Theory
Now you apply Week 3's accents to E9. There's only one chord, E9, yet accents alone can complete a full funk groove.
Lay ghosts for the background (hi-hat), ring the real E9 here and there (kick), and stab one or two spots hard for the accent (snare). All three layers come from one chord, so the tune rolls on rhythm alone without changing chords. As yesterday, the key is the accent locking with the backing snare (beats 2 and 4).
To this, today you add a spoonful of Em7. If E9 is a bright, tense dominant, Em7 is a dark, soft minor (diagram below). When a one-chord jam gets a little dull, slipping from E9 to Em7 now and then changes the color dramatically. Both have their root at the 5th string, 7th fret, so the hand position barely moves — just shift a couple of inner fingers. This one small change gives a flat repetition room to breathe.
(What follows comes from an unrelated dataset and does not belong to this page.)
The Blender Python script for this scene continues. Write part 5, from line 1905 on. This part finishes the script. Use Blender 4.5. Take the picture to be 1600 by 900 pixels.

Juggling two chords plus accents will keep your hands busy. That's fine. Em7 is a "taste" today. You don't need to switch perfectly; if your E9 groove is solid, that's enough. Just feel "oh, there's this color too" with Em7. Tomorrow's final jam, you'll draw on it only as much as you like. Two chords and a few accents — that's all the material, yet it will already start to sound like the accompaniment of a real funk tune.
See it
Accents (green) over E9, plus Em7 to change color. Both chords have their root at the 5th string, 7th fret.
Em7 shell (for changing color). Root at the same 5th string, 7th fret as E9. Just R·b3·b7 — a dark, soft minor. Alternate with E9 to shift color.
Example 1 — E9 + accent (1 bar). Ghost background, E9 real note on beats 1 and 3, an accent (green) on the '&' of 2 and 4. The accent locks with the snare.
▶ BPM 70. Only the green spot hard. Feel it stack with the backing snare, 4×.
Example 2 — E9 accent groove (2 bars). A variation with the accent pulled. Once easy, slip to Em7 mid-way to widen the color.
▶ BPM 70. After 4× on E9, play the same groove once or twice on Em7. Feel the color difference.
Today's practice
0–10 min · Warm-up BPM 60–70. Drop accents onto the E9 groove to warm up dynamics. Lightly practice the E9↔Em7 change too.
10–20 min · Brain training (today's target = accent + chord color) Set the accent spots to the backing snare, and picture in advance where you'll change color between E9 and Em7.
20–40 min · Real groove (Examples 1·2 / BPM 70) Repeat Example 1 (E9 + accent) 4× at BPM 70 → move to Example 2 and, once easy, mix in Em7. The key is the accent locking with the snare.
40–50 min · Record & reflect (recommended) Record and check: does the accent lock with the snare / is the E9↔Em7 color change audible / are the three layers distinct?
Done when: over the one chord E9, you can complete a groove with accents and occasionally switch to Em7 for a different color.
- Big move for the Em7 change. The root is the same spot. Don't move the whole hand — just the inner fingers.
- Accent off the snare. Exactly on beats 2 and 4. Miss it and the groove floats.
- Motor breaks on the change. Don't let the right hand freeze switching to Em7. Keep swinging.
- Perfectionism about Em7. It's a taste today. A solid E9 groove is enough.